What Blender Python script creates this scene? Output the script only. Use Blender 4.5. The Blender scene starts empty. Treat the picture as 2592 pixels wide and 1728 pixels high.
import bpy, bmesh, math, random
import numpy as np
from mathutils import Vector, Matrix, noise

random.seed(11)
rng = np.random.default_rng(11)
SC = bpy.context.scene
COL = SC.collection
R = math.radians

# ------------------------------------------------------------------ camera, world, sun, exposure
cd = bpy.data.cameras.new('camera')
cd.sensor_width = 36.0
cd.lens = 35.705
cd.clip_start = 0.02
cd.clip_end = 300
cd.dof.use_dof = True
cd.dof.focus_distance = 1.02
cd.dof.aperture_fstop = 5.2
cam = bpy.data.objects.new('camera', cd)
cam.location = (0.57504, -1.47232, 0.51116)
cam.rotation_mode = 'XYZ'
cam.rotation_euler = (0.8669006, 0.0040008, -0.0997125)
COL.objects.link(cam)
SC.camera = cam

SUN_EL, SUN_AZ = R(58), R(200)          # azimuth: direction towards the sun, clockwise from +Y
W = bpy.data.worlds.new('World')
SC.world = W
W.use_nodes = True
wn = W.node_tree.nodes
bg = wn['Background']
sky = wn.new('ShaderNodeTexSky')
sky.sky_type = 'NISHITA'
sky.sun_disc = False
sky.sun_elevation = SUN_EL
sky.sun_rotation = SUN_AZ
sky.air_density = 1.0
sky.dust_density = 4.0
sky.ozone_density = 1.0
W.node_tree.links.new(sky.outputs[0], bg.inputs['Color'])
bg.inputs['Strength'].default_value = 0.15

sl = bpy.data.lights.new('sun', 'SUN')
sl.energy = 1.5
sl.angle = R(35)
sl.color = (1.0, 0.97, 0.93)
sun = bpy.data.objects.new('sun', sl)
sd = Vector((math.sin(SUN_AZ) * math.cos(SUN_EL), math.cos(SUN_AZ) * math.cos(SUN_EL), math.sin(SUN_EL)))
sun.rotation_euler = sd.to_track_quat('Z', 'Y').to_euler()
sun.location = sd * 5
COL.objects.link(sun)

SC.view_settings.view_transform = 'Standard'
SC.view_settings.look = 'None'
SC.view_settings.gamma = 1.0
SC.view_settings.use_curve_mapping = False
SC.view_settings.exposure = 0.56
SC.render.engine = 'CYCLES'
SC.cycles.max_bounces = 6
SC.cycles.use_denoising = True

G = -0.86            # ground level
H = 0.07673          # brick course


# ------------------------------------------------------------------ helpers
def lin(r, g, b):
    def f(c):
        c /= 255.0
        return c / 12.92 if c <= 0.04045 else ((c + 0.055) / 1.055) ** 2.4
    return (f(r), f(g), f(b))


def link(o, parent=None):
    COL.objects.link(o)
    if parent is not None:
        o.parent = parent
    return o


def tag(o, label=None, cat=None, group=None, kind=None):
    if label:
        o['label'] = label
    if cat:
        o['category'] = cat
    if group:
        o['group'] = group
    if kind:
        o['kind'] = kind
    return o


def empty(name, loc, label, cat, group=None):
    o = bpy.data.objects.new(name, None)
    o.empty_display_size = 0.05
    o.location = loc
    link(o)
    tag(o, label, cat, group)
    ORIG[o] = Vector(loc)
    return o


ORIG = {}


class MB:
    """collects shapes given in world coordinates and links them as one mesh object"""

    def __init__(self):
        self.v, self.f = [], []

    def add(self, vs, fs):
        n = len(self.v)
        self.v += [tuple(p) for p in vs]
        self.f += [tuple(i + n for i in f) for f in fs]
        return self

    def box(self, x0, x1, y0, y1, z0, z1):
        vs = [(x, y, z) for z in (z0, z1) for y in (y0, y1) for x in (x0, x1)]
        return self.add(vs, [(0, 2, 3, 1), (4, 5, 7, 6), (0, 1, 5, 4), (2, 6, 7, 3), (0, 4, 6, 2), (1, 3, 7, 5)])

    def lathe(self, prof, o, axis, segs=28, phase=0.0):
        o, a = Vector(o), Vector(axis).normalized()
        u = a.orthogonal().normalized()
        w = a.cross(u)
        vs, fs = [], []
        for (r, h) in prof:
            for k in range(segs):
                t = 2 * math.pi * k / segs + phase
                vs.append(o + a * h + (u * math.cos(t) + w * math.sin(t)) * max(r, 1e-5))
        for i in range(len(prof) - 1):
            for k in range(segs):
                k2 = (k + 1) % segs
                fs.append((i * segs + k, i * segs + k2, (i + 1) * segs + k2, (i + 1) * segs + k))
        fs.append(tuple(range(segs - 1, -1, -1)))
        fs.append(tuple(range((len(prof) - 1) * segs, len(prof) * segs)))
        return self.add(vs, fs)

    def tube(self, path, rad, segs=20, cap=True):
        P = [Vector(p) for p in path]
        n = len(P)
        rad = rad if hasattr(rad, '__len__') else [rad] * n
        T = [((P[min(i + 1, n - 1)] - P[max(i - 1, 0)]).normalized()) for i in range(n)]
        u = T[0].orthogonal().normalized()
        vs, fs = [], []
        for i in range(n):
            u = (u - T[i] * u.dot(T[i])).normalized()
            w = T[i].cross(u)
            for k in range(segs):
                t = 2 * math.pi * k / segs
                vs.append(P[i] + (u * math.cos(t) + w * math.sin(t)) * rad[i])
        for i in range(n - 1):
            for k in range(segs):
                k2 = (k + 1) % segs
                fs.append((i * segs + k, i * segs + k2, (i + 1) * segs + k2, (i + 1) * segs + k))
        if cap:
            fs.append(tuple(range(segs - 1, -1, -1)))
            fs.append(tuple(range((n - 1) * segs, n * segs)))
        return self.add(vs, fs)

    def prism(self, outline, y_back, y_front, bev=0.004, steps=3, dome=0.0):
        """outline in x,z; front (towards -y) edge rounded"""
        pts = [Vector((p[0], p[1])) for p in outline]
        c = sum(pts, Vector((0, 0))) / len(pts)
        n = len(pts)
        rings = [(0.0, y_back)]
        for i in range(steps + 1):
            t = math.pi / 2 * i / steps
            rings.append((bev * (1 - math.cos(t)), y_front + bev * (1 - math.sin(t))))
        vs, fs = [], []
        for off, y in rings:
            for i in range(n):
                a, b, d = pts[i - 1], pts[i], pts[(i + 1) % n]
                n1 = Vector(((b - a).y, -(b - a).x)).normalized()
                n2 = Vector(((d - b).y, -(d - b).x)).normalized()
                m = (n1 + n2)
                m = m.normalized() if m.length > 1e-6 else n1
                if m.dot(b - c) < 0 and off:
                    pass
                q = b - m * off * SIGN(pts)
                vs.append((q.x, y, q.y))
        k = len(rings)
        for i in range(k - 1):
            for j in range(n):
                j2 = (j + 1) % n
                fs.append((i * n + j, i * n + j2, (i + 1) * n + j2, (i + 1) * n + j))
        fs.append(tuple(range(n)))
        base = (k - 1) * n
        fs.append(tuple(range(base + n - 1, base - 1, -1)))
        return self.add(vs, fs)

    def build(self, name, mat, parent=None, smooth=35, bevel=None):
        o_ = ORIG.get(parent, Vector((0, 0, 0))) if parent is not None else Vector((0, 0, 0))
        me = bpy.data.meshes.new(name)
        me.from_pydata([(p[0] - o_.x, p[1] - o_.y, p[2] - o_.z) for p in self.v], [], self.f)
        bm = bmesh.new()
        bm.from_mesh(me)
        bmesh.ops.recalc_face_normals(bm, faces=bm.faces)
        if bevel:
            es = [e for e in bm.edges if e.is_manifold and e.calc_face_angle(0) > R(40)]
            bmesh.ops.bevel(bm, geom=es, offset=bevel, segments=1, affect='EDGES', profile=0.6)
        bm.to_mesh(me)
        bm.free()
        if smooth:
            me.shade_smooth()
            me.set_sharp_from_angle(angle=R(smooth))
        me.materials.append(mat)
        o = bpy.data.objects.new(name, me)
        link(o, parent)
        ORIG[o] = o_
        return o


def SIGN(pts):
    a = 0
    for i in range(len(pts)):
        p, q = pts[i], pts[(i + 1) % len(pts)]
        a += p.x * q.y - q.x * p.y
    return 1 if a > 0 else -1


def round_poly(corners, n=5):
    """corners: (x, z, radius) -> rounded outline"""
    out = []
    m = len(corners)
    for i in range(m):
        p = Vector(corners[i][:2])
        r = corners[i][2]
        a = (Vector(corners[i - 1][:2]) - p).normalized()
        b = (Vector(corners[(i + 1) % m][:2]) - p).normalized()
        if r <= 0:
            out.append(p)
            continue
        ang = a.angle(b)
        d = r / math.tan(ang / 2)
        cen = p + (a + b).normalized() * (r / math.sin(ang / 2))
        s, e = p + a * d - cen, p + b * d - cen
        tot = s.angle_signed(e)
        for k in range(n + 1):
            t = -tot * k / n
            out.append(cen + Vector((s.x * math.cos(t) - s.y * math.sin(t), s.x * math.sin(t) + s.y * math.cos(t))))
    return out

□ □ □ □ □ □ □

__Task description__
Copy exactly the lines that run from the first line of the data to the line containing "from mathutils import Vector, Matrix, noise", please, with both ends included and nothing else.

__Final result__
What Blender Python script creates this scene? Output the script only. Use Blender 4.5. The Blender scene starts empty. Treat the picture as 2592 pixels wide and 1728 pixels high.
import bpy, bmesh, math, random
import numpy as np
from mathutils import Vector, Matrix, noise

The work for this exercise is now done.